GIVEN TASK:
Repeat every line below exactly as it reads.
§
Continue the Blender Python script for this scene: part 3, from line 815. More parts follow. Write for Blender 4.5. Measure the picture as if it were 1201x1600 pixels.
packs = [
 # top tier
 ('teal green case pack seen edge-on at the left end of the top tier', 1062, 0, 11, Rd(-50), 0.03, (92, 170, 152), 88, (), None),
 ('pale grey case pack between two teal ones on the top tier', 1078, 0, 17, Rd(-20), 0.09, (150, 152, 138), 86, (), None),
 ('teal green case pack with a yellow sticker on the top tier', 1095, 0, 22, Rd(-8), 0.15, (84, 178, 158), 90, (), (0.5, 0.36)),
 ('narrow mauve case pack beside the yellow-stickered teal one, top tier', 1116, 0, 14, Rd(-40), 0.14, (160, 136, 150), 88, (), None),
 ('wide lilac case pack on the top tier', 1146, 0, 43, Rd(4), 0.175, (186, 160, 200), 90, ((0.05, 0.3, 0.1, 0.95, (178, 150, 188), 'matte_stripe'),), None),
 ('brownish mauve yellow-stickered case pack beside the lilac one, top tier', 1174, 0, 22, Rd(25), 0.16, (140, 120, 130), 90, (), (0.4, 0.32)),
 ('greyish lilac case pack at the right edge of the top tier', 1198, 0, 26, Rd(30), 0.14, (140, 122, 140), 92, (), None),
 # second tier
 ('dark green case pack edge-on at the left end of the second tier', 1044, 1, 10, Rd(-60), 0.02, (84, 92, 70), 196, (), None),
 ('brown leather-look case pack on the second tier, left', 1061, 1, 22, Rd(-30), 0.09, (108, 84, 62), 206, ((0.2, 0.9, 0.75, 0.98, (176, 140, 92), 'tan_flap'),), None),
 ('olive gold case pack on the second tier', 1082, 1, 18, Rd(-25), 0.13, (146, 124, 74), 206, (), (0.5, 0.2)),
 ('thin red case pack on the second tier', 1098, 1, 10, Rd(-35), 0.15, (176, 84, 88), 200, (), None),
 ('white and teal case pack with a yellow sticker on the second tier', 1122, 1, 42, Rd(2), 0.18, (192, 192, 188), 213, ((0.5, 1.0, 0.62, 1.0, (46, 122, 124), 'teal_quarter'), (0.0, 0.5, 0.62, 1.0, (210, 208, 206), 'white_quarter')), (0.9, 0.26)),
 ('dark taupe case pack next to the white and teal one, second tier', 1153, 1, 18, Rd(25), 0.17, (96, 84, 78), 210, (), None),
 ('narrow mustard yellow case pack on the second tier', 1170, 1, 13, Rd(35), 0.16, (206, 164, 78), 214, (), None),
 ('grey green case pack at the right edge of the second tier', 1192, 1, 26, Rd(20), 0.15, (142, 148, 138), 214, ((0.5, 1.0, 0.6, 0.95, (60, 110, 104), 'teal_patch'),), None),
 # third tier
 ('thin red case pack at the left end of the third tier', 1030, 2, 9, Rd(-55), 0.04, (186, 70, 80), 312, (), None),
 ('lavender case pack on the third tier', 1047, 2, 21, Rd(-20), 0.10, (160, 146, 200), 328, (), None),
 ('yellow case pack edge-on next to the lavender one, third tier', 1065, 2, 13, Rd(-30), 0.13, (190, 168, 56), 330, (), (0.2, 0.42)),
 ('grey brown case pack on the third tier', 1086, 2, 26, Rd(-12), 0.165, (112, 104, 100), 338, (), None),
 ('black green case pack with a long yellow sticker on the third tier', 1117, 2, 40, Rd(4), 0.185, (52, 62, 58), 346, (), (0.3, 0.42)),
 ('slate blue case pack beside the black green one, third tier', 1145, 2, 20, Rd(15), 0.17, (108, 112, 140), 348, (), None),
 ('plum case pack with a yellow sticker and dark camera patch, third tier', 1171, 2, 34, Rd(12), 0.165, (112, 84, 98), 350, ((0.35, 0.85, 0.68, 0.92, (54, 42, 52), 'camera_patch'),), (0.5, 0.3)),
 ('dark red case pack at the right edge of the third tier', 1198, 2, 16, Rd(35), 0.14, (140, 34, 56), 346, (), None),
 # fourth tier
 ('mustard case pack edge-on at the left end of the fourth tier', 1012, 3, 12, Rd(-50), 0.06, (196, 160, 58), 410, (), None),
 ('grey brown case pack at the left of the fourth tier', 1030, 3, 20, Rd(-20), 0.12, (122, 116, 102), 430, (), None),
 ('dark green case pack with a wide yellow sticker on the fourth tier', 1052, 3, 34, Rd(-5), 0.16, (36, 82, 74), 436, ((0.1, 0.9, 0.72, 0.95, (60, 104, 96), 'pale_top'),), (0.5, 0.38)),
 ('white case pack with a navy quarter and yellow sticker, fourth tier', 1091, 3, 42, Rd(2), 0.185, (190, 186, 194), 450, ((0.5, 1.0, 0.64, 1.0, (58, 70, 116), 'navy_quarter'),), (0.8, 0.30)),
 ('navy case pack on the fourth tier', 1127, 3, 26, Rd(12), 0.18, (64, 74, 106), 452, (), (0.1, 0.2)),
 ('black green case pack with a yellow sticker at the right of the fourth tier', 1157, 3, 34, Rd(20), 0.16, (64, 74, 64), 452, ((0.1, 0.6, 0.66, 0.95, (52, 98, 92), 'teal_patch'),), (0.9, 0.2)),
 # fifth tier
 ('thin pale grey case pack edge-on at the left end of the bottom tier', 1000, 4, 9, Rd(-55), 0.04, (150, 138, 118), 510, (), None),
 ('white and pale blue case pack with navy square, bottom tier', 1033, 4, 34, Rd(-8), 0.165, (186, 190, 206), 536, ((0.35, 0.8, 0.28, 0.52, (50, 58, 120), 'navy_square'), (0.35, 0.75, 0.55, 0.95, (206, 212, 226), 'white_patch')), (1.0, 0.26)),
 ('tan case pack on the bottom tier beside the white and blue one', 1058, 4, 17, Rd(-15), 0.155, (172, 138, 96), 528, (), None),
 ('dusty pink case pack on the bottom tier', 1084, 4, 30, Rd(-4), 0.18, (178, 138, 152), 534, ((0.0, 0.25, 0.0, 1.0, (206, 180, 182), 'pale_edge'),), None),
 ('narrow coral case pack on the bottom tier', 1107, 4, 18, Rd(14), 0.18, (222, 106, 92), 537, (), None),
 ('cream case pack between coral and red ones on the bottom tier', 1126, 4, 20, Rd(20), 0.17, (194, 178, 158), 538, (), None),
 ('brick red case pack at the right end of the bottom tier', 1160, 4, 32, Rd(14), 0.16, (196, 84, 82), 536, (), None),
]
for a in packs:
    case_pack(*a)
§
THE RESULT:
Continue the Blender Python script for this scene: part 3, from line 815. More parts follow. Write for Blender 4.5. Measure the picture as if it were 1201x1600 pixels.
packs = [
 # top tier
 ('teal green case pack seen edge-on at the left end of the top tier', 1062, 0, 11, Rd(-50), 0.03, (92, 170, 152), 88, (), None),
 ('pale grey case pack between two teal ones on the top tier', 1078, 0, 17, Rd(-20), 0.09, (150, 152, 138), 86, (), None),
 ('teal green case pack with a yellow sticker on the top tier', 1095, 0, 22, Rd(-8), 0.15, (84, 178, 158), 90, (), (0.5, 0.36)),
 ('narrow mauve case pack beside the yellow-stickered teal one, top tier', 1116, 0, 14, Rd(-40), 0.14, (160, 136, 150), 88, (), None),
 ('wide lilac case pack on the top tier', 1146, 0, 43, Rd(4), 0.175, (186, 160, 200), 90, ((0.05, 0.3, 0.1, 0.95, (178, 150, 188), 'matte_stripe'),), None),
 ('brownish mauve yellow-stickered case pack beside the lilac one, top tier', 1174, 0, 22, Rd(25), 0.16, (140, 120, 130), 90, (), (0.4, 0.32)),
 ('greyish lilac case pack at the right edge of the top tier', 1198, 0, 26, Rd(30), 0.14, (140, 122, 140), 92, (), None),
 # second tier
 ('dark green case pack edge-on at the left end of the second tier', 1044, 1, 10, Rd(-60), 0.02, (84, 92, 70), 196, (), None),
 ('brown leather-look case pack on the second tier, left', 1061, 1, 22, Rd(-30), 0.09, (108, 84, 62), 206, ((0.2, 0.9, 0.75, 0.98, (176, 140, 92), 'tan_flap'),), None),
 ('olive gold case pack on the second tier', 1082, 1, 18, Rd(-25), 0.13, (146, 124, 74), 206, (), (0.5, 0.2)),
 ('thin red case pack on the second tier', 1098, 1, 10, Rd(-35), 0.15, (176, 84, 88), 200, (), None),
 ('white and teal case pack with a yellow sticker on the second tier', 1122, 1, 42, Rd(2), 0.18, (192, 192, 188), 213, ((0.5, 1.0, 0.62, 1.0, (46, 122, 124), 'teal_quarter'), (0.0, 0.5, 0.62, 1.0, (210, 208, 206), 'white_quarter')), (0.9, 0.26)),
 ('dark taupe case pack next to the white and teal one, second tier', 1153, 1, 18, Rd(25), 0.17, (96, 84, 78), 210, (), None),
 ('narrow mustard yellow case pack on the second tier', 1170, 1, 13, Rd(35), 0.16, (206, 164, 78), 214, (), None),
 ('grey green case pack at the right edge of the second tier', 1192, 1, 26, Rd(20), 0.15, (142, 148, 138), 214, ((0.5, 1.0, 0.6, 0.95, (60, 110, 104), 'teal_patch'),), None),
 # third tier
 ('thin red case pack at the left end of the third tier', 1030, 2, 9, Rd(-55), 0.04, (186, 70, 80), 312, (), None),
 ('lavender case pack on the third tier', 1047, 2, 21, Rd(-20), 0.10, (160, 146, 200), 328, (), None),
 ('yellow case pack edge-on next to the lavender one, third tier', 1065, 2, 13, Rd(-30), 0.13, (190, 168, 56), 330, (), (0.2, 0.42)),
 ('grey brown case pack on the third tier', 1086, 2, 26, Rd(-12), 0.165, (112, 104, 100), 338, (), None),
 ('black green case pack with a long yellow sticker on the third tier', 1117, 2, 40, Rd(4), 0.185, (52, 62, 58), 346, (), (0.3, 0.42)),
 ('slate blue case pack beside the black green one, third tier', 1145, 2, 20, Rd(15), 0.17, (108, 112, 140), 348, (), None),
 ('plum case pack with a yellow sticker and dark camera patch, third tier', 1171, 2, 34, Rd(12), 0.165, (112, 84, 98), 350, ((0.35, 0.85, 0.68, 0.92, (54, 42, 52), 'camera_patch'),), (0.5, 0.3)),
 ('dark red case pack at the right edge of the third tier', 1198, 2, 16, Rd(35), 0.14, (140, 34, 56), 346, (), None),
 # fourth tier
 ('mustard case pack edge-on at the left end of the fourth tier', 1012, 3, 12, Rd(-50), 0.06, (196, 160, 58), 410, (), None),
 ('grey brown case pack at the left of the fourth tier', 1030, 3, 20, Rd(-20), 0.12, (122, 116, 102), 430, (), None),
 ('dark green case pack with a wide yellow sticker on the fourth tier', 1052, 3, 34, Rd(-5), 0.16, (36, 82, 74), 436, ((0.1, 0.9, 0.72, 0.95, (60, 104, 96), 'pale_top'),), (0.5, 0.38)),
 ('white case pack with a navy quarter and yellow sticker, fourth tier', 1091, 3, 42, Rd(2), 0.185, (190, 186, 194), 450, ((0.5, 1.0, 0.64, 1.0, (58, 70, 116), 'navy_quarter'),), (0.8, 0.30)),
 ('navy case pack on the fourth tier', 1127, 3, 26, Rd(12), 0.18, (64, 74, 106), 452, (), (0.1, 0.2)),
 ('black green case pack with a yellow sticker at the right of the fourth tier', 1157, 3, 34, Rd(20), 0.16, (64, 74, 64), 452, ((0.1, 0.6, 0.66, 0.95, (52, 98, 92), 'teal_patch'),), (0.9, 0.2)),
 # fifth tier
 ('thin pale grey case pack edge-on at the left end of the bottom tier', 1000, 4, 9, Rd(-55), 0.04, (150, 138, 118), 510, (), None),
 ('white and pale blue case pack with navy square, bottom tier', 1033, 4, 34, Rd(-8), 0.165, (186, 190, 206), 536, ((0.35, 0.8, 0.28, 0.52, (50, 58, 120), 'navy_square'), (0.35, 0.75, 0.55, 0.95, (206, 212, 226), 'white_patch')), (1.0, 0.26)),
 ('tan case pack on the bottom tier beside the white and blue one', 1058, 4, 17, Rd(-15), 0.155, (172, 138, 96), 528, (), None),
 ('dusty pink case pack on the bottom tier', 1084, 4, 30, Rd(-4), 0.18, (178, 138, 152), 534, ((0.0, 0.25, 0.0, 1.0, (206, 180, 182), 'pale_edge'),), None),
 ('narrow coral case pack on the bottom tier', 1107, 4, 18, Rd(14), 0.18, (222, 106, 92), 537, (), None),
 ('cream case pack between coral and red ones on the bottom tier', 1126, 4, 20, Rd(20), 0.17, (194, 178, 158), 538, (), None),
 ('brick red case pack at the right end of the bottom tier', 1160, 4, 32, Rd(14), 0.16, (196, 84, 82), 536, (), None),
]
for a in packs:
    case_pack(*a)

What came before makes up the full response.